WirtschaftsWoche: Frau Nikutta, Bund und Länder streiten seit Monaten darüber, wie die Infrastruktur des öffentlichen Nahverkehrs ab 2014 finanziert werden soll. Welche Folgen hat das für Sie?
Nikutta: Unsere Projekte werden nicht von heute auf morgen geplant, sondern haben meist eine lange Vorlaufzeit. Vor diesem Hintergrund braucht es eine schnelle Einigung, denn wir brauchen langfristige Planungs- und Finanzierungssicherheit.
Der Bund will sich aus der Finanzierung Schritt für Schritt herausziehen. Außerdem soll die Zweckbindung der Mittel für den Nahverkehr entfallen.
Wenn es so kommt, wird die Konkurrenz um öffentliche Mittel in den nächsten Jahren noch härter. Insbesondere langfristige Projekte werden es immer schwerer haben als kurzfristige Ausgaben. Die meisten Mittel, die wir benötigen, fließen in den Erhalt der Infrastruktur. Da besteht die Gefahr, dass Sanierungen bei knapper werdenden Mitteln so lange verschoben werden, wie es irgendwie geht. Das läuft letztendlich auf Substanzverzehr hinaus. Das kann die Funktionalität des gesamten Netzes von U-Bahn und Straßenbahn negativ beeinflussen. Letztendlich bringt das einen deutlichen Verlust an Zuverlässigkeit und Qualität für unsere Kunden.





Was heißt das konkret in Berlin?
Berlin punktet international mit seinem herausragend guten ÖPNV-Angebot, das nicht zuletzt durch umfangreiche Investitionen zustande gekommen ist. Wir sind hier in Berlin sehr stolz, eine der ältesten U-Bahnen der Welt zu haben, deren Pflege und Sanierung uns sehr am Herzen liegt. In den letzten Jahren haben wir mehr als 100 Millionen Euro in die Sanierung der vor hundert Jahren gebauten Viadukte investiert. Jetzt müssen in viele Bauten aus den Sechziger und Siebziger Jahren Instandhaltungsinvestitionen fließen. Das ist eine wichtige Voraussetzung dafür, die gute Qualität des Berliner Nahverkehrs langfristig zu halten.
Wie hoch ist der Investitionsstau an der Berliner Infrastruktur?
Alles, was für einen sicheren Betrieb notwendig ist, wird natürlich gemacht. Aber insbesondere im U-Bahn-Bereich stehen wir in den nächsten zwanzig Jahren zum Erhalt und zur Pflege des Bestandes vor umfangreichen Aufgaben. Ganz besonders wichtig sind langfristige und vor allen Dingen kontinuierliche Ersatzbeschaffungen von U-Bahn- und Straßenbahnfahrzeugen, die bisher immerhin auch zu etwa einem Viertel durch Bundesmittel finanziert wurden.

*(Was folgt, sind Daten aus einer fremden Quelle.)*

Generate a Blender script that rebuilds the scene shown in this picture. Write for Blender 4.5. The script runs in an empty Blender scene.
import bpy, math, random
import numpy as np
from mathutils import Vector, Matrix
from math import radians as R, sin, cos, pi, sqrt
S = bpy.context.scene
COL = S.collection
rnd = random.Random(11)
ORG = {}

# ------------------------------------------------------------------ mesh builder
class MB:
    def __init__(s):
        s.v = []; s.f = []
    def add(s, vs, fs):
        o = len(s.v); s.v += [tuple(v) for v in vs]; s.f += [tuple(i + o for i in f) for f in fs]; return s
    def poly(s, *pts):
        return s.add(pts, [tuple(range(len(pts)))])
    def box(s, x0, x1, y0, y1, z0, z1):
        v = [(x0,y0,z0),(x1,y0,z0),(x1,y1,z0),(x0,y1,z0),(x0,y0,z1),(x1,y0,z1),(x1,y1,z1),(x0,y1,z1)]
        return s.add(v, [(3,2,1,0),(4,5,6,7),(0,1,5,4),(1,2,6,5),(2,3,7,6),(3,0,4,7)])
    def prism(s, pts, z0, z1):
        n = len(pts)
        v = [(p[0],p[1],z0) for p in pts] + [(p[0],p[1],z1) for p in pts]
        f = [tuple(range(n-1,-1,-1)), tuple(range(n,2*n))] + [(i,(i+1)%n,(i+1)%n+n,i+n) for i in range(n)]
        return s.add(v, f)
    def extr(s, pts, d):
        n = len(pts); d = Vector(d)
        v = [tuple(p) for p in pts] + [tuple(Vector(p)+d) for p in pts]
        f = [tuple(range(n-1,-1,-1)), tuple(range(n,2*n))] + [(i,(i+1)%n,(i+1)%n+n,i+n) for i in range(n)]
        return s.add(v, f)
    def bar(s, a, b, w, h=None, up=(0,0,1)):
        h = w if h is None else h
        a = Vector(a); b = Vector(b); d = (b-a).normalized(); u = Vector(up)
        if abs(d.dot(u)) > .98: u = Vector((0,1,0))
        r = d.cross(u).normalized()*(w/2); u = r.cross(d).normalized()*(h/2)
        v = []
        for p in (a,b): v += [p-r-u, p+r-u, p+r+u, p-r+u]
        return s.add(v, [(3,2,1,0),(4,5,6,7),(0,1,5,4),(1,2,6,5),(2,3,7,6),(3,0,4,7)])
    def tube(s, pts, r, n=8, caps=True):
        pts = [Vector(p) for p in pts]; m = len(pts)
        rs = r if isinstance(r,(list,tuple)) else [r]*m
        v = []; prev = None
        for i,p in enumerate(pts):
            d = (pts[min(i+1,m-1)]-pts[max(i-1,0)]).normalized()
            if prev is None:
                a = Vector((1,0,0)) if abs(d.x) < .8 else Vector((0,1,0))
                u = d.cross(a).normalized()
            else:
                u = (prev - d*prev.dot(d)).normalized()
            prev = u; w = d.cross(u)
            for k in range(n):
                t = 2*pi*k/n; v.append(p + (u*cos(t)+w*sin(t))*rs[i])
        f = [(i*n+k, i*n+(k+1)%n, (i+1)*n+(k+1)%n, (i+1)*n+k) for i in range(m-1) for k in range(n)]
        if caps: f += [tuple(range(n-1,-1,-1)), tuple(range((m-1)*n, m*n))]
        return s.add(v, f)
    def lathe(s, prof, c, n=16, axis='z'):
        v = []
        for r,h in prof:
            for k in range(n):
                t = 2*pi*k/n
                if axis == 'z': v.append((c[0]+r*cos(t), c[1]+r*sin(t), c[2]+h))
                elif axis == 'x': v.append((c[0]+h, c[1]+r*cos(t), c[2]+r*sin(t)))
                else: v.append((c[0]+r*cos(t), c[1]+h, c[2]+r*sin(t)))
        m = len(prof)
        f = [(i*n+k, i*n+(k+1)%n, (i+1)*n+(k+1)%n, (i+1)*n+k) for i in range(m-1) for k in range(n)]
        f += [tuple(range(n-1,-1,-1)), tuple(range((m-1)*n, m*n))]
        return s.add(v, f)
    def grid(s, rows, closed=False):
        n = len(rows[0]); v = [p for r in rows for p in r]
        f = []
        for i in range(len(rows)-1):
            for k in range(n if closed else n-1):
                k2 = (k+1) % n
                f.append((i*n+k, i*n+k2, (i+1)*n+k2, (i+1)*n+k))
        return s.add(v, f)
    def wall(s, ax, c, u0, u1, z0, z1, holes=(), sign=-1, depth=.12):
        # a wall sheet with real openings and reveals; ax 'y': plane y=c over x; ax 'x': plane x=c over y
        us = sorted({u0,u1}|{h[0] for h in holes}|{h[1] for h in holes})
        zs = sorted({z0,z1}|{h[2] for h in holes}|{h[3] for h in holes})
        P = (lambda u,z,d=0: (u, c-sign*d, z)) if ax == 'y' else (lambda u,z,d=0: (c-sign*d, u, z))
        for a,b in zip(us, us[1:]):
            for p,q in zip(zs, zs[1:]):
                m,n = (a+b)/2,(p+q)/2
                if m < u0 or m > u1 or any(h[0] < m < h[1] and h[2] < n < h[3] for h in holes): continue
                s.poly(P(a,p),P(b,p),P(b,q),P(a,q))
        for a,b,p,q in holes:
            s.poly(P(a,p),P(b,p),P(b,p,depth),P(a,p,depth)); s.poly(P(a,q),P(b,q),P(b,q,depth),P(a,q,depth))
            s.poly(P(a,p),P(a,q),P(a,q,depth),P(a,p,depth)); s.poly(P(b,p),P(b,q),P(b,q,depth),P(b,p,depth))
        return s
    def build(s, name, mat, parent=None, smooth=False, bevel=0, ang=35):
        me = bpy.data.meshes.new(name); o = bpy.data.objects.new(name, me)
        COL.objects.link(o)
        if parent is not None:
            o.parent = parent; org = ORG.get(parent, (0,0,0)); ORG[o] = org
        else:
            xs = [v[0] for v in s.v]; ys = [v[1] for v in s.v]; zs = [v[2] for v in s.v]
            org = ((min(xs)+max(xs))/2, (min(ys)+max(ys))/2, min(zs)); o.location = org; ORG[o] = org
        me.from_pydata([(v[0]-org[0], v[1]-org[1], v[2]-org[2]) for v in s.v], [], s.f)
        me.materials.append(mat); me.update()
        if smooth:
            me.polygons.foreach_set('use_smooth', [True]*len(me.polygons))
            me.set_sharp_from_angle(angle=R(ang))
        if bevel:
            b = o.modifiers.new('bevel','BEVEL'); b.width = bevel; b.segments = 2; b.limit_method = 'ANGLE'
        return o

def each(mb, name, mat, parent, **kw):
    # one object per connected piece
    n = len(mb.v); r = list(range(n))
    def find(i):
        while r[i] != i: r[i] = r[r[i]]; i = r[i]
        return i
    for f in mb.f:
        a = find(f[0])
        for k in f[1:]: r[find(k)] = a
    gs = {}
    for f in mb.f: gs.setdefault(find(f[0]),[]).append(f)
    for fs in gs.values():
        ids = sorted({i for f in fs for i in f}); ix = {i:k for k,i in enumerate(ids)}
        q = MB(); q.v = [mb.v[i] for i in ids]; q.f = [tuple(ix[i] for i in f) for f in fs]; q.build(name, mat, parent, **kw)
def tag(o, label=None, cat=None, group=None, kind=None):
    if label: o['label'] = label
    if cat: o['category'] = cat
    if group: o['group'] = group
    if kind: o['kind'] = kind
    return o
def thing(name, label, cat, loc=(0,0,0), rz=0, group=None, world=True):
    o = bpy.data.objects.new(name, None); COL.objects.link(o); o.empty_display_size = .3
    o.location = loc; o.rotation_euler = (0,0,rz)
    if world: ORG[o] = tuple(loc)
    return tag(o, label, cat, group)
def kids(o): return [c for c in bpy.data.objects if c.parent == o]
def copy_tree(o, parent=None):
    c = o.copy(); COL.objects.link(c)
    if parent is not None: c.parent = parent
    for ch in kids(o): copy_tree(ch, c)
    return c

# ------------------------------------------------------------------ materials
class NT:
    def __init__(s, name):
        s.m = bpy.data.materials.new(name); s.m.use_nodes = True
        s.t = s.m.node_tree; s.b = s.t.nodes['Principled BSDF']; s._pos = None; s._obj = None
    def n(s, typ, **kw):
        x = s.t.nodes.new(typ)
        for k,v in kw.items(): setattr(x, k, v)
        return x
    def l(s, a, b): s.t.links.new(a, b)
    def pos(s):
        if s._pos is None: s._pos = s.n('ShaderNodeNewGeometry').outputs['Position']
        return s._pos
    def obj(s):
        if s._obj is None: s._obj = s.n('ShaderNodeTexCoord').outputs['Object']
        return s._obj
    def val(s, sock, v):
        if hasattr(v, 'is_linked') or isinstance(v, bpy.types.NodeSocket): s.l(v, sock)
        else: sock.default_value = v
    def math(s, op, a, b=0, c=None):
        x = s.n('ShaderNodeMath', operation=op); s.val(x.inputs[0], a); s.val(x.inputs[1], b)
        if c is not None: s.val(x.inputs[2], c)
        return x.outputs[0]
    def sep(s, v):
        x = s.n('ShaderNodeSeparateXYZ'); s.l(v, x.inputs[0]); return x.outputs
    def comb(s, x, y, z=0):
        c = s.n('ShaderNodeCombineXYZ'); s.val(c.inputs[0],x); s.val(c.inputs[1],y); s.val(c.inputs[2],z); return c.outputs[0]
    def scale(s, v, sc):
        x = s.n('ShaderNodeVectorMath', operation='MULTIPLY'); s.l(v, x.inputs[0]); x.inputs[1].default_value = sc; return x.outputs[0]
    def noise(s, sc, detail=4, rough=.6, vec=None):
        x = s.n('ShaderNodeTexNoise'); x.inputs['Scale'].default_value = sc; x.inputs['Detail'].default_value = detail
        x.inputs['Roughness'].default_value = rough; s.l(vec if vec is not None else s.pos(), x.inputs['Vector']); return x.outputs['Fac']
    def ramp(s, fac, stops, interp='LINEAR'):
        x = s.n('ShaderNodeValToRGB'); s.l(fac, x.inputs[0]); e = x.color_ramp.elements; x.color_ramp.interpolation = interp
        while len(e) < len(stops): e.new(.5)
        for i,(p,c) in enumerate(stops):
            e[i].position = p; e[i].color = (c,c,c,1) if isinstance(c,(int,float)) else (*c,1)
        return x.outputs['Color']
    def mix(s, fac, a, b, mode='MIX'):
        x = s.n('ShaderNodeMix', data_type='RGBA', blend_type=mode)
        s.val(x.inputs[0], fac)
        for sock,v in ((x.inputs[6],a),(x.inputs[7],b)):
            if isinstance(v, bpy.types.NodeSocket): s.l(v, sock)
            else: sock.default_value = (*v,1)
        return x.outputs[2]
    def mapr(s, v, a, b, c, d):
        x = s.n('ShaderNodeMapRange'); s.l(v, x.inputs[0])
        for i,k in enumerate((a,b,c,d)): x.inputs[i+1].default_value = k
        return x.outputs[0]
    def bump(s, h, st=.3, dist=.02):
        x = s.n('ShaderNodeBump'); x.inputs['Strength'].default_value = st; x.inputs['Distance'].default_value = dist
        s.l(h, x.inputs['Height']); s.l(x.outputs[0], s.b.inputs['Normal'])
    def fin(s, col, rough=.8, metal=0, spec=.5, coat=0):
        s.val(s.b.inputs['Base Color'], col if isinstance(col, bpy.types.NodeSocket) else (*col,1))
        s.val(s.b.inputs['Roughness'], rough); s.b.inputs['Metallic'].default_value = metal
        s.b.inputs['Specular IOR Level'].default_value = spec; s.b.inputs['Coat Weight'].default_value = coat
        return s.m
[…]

Welches Ergebnis wünschen sie sich denn für die Revision, über die Bund und Länder gerade streiten?
Natürlich wünschen wir uns eine schnelle Einigung, die unseren gesamten Investitionsbedarf anerkennt. Im Gegensatz zur früheren Gesetzeslage, die in der Regel nur die Förderung von neuen Infrastrukturmaßnahmen vorsah, muss künftig insbesondere die laufende Erneuerung der bestehenden Anlagen im Vordergrund stehen. Wünschenswert wäre es zudem, wenn ein Sonderprogramm zum Erhalt und Pflege unseres Netzes aufgelegt würde. Qualitativ hochwertiger ÖPNV geht, genauso wie Straßenverkehr, nicht ohne öffentliche Investitionen. Deshalb braucht der ÖPNV eine auskömmliche Finanzierung der Infrastruktur. Wir entlasten ja auch die Straßen und machen damit unsere Städte lebenswert.

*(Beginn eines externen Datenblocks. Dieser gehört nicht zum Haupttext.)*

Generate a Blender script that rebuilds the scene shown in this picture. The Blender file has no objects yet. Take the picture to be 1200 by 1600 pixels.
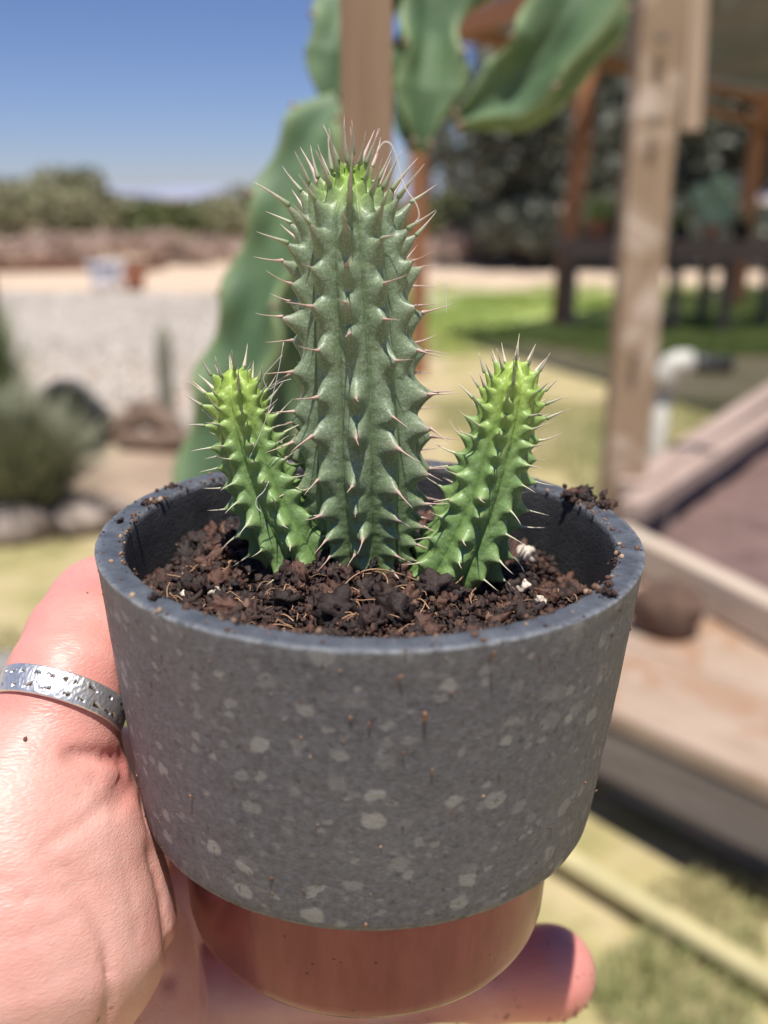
import bpy, bmesh, math, random
import numpy as np
from mathutils import Vector, Matrix, Quaternion

SC = bpy.context.scene
COL = SC.collection
rng = np.random.default_rng(7)
random.seed(7)

# ------------------------------------------------------------------ camera, sky, sun
CAM_H = 1.25
PITCH = math.radians(17.03)
FPX = 1600.0                       # focal length in pixels of the 1200 px wide photo
cam_d = bpy.data.cameras.new('camera')
cam = bpy.data.objects.new('camera', cam_d); COL.objects.link(cam)
cam.location = (0, 0, CAM_H)
cam.rotation_euler = (math.radians(90) - PITCH, 0, 0)
cam_d.sensor_fit = 'HORIZONTAL'; cam_d.sensor_width = 36.0; cam_d.lens = 48.0
cam_d.clip_start = 0.01; cam_d.clip_end = 9000
cam_d.dof.use_dof = True
cam_d.dof.focus_distance = 0.166
cam_d.dof.aperture_fstop = 16.0
SC.camera = cam
SC.render.resolution_x = 768; SC.render.resolution_y = 1024
SC.view_settings.view_transform = 'Standard'
SC.view_settings.look = 'None'
SC.view_settings.exposure = 0.27
SC.view_settings.gamma = 1.0
SC.view_settings.use_curve_mapping = False

SUN_EL = math.radians(73.0)
SUN_AZ = math.radians(180 + 0.5)       # clockwise from +Y: behind the camera, a hair to the left
sunv = Vector((math.sin(SUN_AZ) * math.cos(SUN_EL), math.cos(SUN_AZ) * math.cos(SUN_EL), math.sin(SUN_EL)))
world = bpy.data.worlds.new('World'); SC.world = world; world.use_nodes = True
wn = world.node_tree.nodes; wl = world.node_tree.links
for n in list(wn): wn.remove(n)
sky = wn.new('ShaderNodeTexSky'); sky.sky_type = 'NISHITA'; sky.sun_disc = False
sky.sun_elevation = SUN_EL; sky.sun_rotation = SUN_AZ
sky.altitude = 1500; sky.air_density = 1.0; sky.dust_density = 0.6; sky.ozone_density = 3.5
bg = wn.new('ShaderNodeBackground'); bg.inputs['Strength'].default_value = 0.078
wo = wn.new('ShaderNodeOutputWorld')
tint = wn.new('ShaderNodeMix'); tint.data_type = 'RGBA'; tint.blend_type = 'MULTIPLY'; tint.inputs[0].default_value = 1.0; tint.inputs[7].default_value = (.79, .79, 1.02, 1)
wl.new(sky.outputs[0], tint.inputs[6]); wl.new(tint.outputs[2], bg.inputs[0]); wl.new(bg.outputs[0], wo.inputs[0])
sun_d = bpy.data.lights.new('sun', 'SUN'); sun_d.energy = 5.0; sun_d.angle = math.radians(0.53)
sun_d.color = (1.0, 0.96, 0.90)
sun = bpy.data.objects.new('sun', sun_d); COL.objects.link(sun)
sun.rotation_euler = (-sunv).to_track_quat('-Z', 'Y').to_euler()
sun.location = (0, 0, 30)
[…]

Tun Bund und Länder genug für den ÖPNV?
In Berlin ist es uns gelungen, immer mehr Menschen weg vom Auto hin zum ÖPNV zu bewegen. Nur noch ein Drittel aller Berliner hat überhaupt ein Auto. Unsere Erfahrung ist, dass wir überall dort Fahrgäste hinzugewinnen, wo das Angebot und die Qualität stimmen. Es braucht daher ein klares Bekenntnis zum ÖPNV als wichtiger Bestandteil einer funktionierenden und lebenswerten Stadt. Bund und Land sind bei diesem Thema weiter gefragt.